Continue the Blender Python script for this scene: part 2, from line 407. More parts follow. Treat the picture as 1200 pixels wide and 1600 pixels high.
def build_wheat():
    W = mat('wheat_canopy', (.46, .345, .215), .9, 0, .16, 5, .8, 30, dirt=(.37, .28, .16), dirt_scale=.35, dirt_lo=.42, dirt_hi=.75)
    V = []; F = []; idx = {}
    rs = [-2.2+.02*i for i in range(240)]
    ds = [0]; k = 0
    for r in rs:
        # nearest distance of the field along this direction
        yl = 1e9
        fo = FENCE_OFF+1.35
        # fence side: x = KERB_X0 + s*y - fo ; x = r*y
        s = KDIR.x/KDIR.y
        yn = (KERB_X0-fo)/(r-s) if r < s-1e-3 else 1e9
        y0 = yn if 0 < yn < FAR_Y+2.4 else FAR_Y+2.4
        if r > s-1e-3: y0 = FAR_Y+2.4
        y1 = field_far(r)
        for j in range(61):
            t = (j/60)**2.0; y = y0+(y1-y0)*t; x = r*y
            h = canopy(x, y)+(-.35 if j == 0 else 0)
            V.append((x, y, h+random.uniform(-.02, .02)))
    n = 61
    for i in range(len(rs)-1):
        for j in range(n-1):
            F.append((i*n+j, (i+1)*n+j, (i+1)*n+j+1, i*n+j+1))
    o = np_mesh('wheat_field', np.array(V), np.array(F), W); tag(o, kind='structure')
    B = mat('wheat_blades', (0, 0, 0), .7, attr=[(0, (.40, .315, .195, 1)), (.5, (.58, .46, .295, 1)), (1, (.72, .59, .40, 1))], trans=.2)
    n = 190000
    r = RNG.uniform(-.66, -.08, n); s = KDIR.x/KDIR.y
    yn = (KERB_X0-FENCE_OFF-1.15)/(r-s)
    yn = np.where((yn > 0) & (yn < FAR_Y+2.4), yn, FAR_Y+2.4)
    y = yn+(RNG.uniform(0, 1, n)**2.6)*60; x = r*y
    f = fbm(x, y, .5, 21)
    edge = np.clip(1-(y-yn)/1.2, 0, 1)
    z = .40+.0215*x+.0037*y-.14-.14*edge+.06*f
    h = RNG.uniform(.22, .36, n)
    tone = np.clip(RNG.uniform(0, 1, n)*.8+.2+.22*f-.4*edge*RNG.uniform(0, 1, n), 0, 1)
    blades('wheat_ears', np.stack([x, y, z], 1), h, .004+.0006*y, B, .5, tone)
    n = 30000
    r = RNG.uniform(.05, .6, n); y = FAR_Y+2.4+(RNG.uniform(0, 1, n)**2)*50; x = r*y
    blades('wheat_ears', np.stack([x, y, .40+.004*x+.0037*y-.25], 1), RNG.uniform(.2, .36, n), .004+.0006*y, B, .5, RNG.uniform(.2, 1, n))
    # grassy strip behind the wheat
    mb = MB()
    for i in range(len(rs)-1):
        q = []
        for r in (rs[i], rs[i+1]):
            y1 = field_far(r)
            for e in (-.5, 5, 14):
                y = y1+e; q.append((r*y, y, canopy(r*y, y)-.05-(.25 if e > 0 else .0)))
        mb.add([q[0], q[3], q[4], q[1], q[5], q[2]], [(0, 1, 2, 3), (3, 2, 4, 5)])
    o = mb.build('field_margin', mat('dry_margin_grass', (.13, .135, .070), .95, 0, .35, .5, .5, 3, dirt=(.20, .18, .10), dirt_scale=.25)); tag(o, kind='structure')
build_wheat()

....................

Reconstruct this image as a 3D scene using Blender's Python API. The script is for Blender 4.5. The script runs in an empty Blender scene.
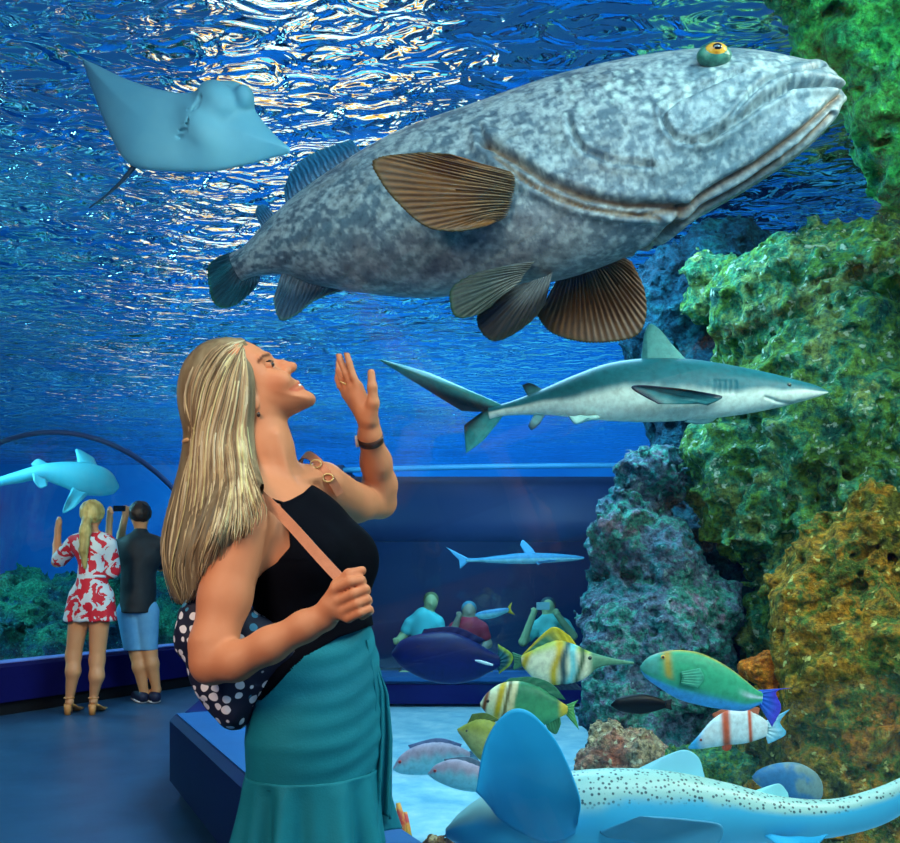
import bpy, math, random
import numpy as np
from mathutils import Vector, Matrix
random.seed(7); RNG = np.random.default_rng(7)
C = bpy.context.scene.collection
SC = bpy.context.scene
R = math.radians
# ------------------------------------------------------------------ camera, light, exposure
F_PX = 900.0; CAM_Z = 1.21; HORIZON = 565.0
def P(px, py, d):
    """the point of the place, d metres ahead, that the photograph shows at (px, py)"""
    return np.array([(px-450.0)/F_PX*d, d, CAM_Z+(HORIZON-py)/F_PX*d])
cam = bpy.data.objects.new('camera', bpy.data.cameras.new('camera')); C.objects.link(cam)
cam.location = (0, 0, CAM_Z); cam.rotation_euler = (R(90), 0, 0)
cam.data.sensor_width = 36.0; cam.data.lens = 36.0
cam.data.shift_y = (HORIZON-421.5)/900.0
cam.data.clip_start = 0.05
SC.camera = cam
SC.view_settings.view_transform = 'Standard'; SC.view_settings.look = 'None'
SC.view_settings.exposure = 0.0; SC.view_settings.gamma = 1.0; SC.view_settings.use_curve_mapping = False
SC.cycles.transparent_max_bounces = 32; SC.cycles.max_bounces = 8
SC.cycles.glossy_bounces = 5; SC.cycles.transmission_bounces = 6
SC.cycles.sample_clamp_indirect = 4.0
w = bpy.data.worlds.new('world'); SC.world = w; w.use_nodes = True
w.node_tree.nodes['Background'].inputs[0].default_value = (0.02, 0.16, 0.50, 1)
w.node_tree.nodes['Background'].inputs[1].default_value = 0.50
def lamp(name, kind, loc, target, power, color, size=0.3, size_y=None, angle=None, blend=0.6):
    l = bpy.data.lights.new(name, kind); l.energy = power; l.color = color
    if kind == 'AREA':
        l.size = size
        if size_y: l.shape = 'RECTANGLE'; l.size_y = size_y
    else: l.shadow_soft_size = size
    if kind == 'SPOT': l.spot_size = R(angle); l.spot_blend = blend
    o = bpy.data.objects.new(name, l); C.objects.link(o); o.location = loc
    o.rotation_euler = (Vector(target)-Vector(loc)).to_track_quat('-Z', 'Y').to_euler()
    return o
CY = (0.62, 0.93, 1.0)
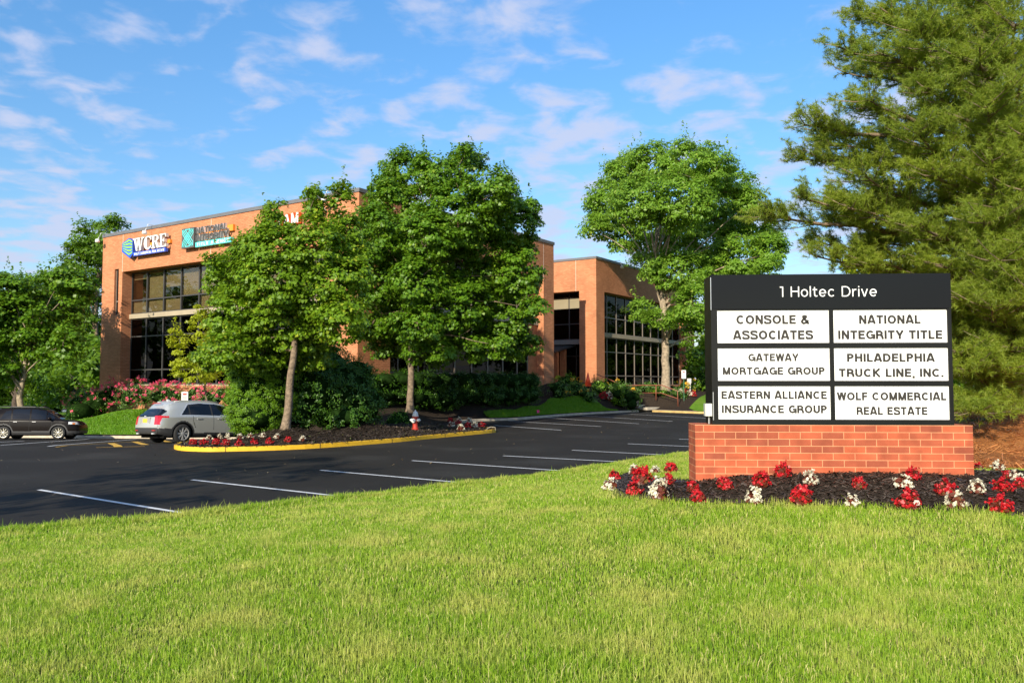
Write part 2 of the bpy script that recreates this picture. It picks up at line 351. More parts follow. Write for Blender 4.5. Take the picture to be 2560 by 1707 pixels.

....................

### Exercise details:
Within the entries above, give again exactly the lines starting at the one that contains "Reconstruct this image" and ending at the one that contains "Write part 2", leaving out the pictures.

### Correct result:
Reconstruct this image as a 3D scene using Blender's Python API. The script is for Blender 4.5. The script runs in an empty Blender scene.
import bpy, math, random
import numpy as np
from mathutils import Vector, Matrix
random.seed(7); RNG = np.random.default_rng(7)
C = bpy.context.scene.collection
SC = bpy.context.scene
R = math.radians
# ------------------------------------------------------------------ camera, light, exposure
F_PX = 900.0; CAM_Z = 1.21; HORIZON = 565.0
def P(px, py, d):
    """the point of the place, d metres ahead, that the photograph shows at (px, py)"""
    return np.array([(px-450.0)/F_PX*d, d, CAM_Z+(HORIZON-py)/F_PX*d])
cam = bpy.data.objects.new('camera', bpy.data.cameras.new('camera')); C.objects.link(cam)
cam.location = (0, 0, CAM_Z); cam.rotation_euler = (R(90), 0, 0)
cam.data.sensor_width = 36.0; cam.data.lens = 36.0
cam.data.shift_y = (HORIZON-421.5)/900.0
cam.data.clip_start = 0.05
SC.camera = cam
SC.view_settings.view_transform = 'Standard'; SC.view_settings.look = 'None'
SC.view_settings.exposure = 0.0; SC.view_settings.gamma = 1.0; SC.view_settings.use_curve_mapping = False
SC.cycles.transparent_max_bounces = 32; SC.cycles.max_bounces = 8
SC.cycles.glossy_bounces = 5; SC.cycles.transmission_bounces = 6
SC.cycles.sample_clamp_indirect = 4.0
w = bpy.data.worlds.new('world'); SC.world = w; w.use_nodes = True
w.node_tree.nodes['Background'].inputs[0].default_value = (0.02, 0.16, 0.50, 1)
w.node_tree.nodes['Background'].inputs[1].default_value = 0.50
def lamp(name, kind, loc, target, power, color, size=0.3, size_y=None, angle=None, blend=0.6):
    l = bpy.data.lights.new(name, kind); l.energy = power; l.color = color
    if kind == 'AREA':
        l.size = size
        if size_y: l.shape = 'RECTANGLE'; l.size_y = size_y
    else: l.shadow_soft_size = size
    if kind == 'SPOT': l.spot_size = R(angle); l.spot_blend = blend
    o = bpy.data.objects.new(name, l); C.objects.link(o); o.location = loc
    o.rotation_euler = (Vector(target)-Vector(loc)).to_track_quat('-Z', 'Y').to_euler()
    return o
CY = (0.62, 0.93, 1.0)
Write part 2 of the bpy script that recreates this picture. It picks up at line 351. More parts follow. Write for Blender 4.5. Take the picture to be 2560 by 1707 pixels.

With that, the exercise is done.